In response, the Governor of Bayelsa State, Mr. Seriake Dickson, vowed to tackle the post-flood disaster challenges. The governor promised that he would not allow relief materials donated by philanthropic organisations and individuals to be diverted.

Shortly after the floods, Dickson inaugurated a Post-Flood Management Committee and appointed the former National Security Adviser, Gen. Owoye Azazi (retd) as the chairman.

He expressed confidence that the committee comprising tested and trusted professionals, including religious heads, would tackle the problems created by floods in the state. He said the committee would undertake measures to rebuild infrastructures damaged by the floods.

The governor said serious attention would be paid to victims of the flood disaster.

At the inauguration, Dickson said, “The committee will, among other things, solicit support, receive and manage funds and other items from public spirited individuals, corporate bodies, and donor agencies locally and internationally.”

He promised to rebuild educational and health facilities destroyed by the flood. The governor wasted no time in presenting a cheque of N500m he received from the Chairman of Globacom, Dr. Mike Adenuga Jnr, to the committee.

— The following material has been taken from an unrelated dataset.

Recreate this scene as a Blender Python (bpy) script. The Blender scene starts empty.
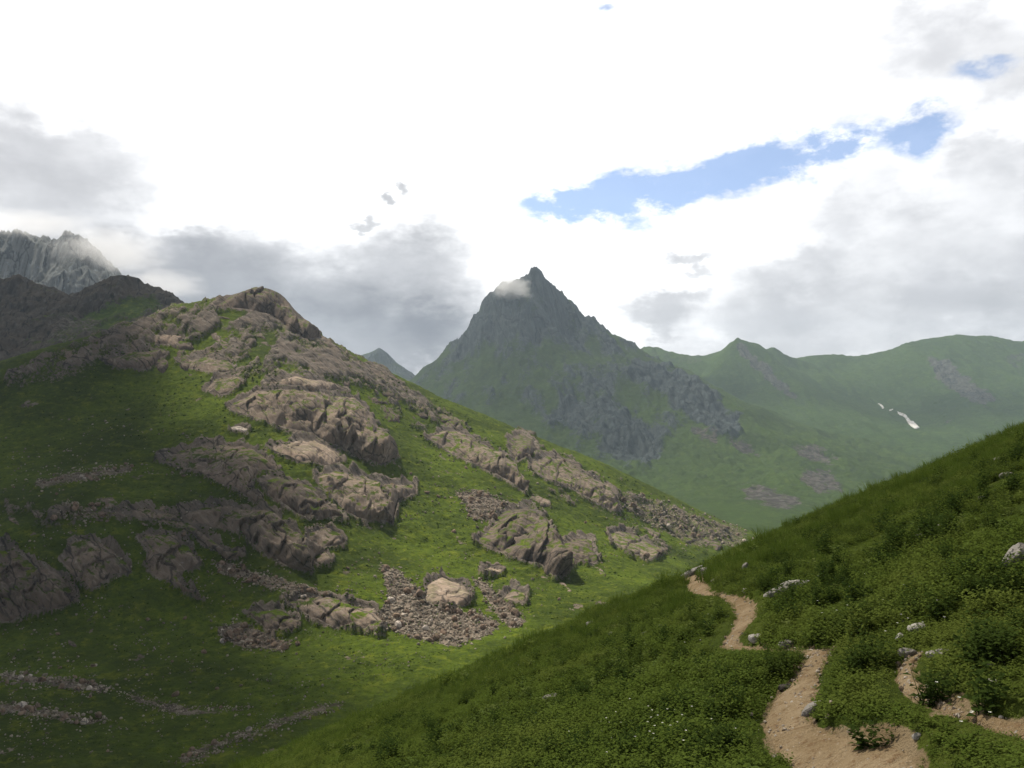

Adenuga had issued the cheque to Bayelsa State Government to support its efforts in rebuilding infrastructure.

He asked members of the committee to rehabilitate the flood victims and rebuild damaged infrastructure by mobilising all available resources. He implored the committee to seek support from within and outside the state, insisting that the destruction created in the state by the floods was monumental.

“Ninety per cent of the state, with its critical infrastructures such as roads and bridges, were completely ravaged,” Dickson said, while appealing to individuals and organisations for support with the promise that government would utilise the resources judiciously.

But the activities of the committee and terms of reference it received from Dickson have been seriously hindered by the tragic death of Azazi who was involved in the helicopter crash that occurred at Okoroba in Nembe Local Government Area of the state last December.

As the committee searches for a replacement for the late Azazi, the displaced persons are hoping that the government will intervene to ameliorate their suffering without further delay.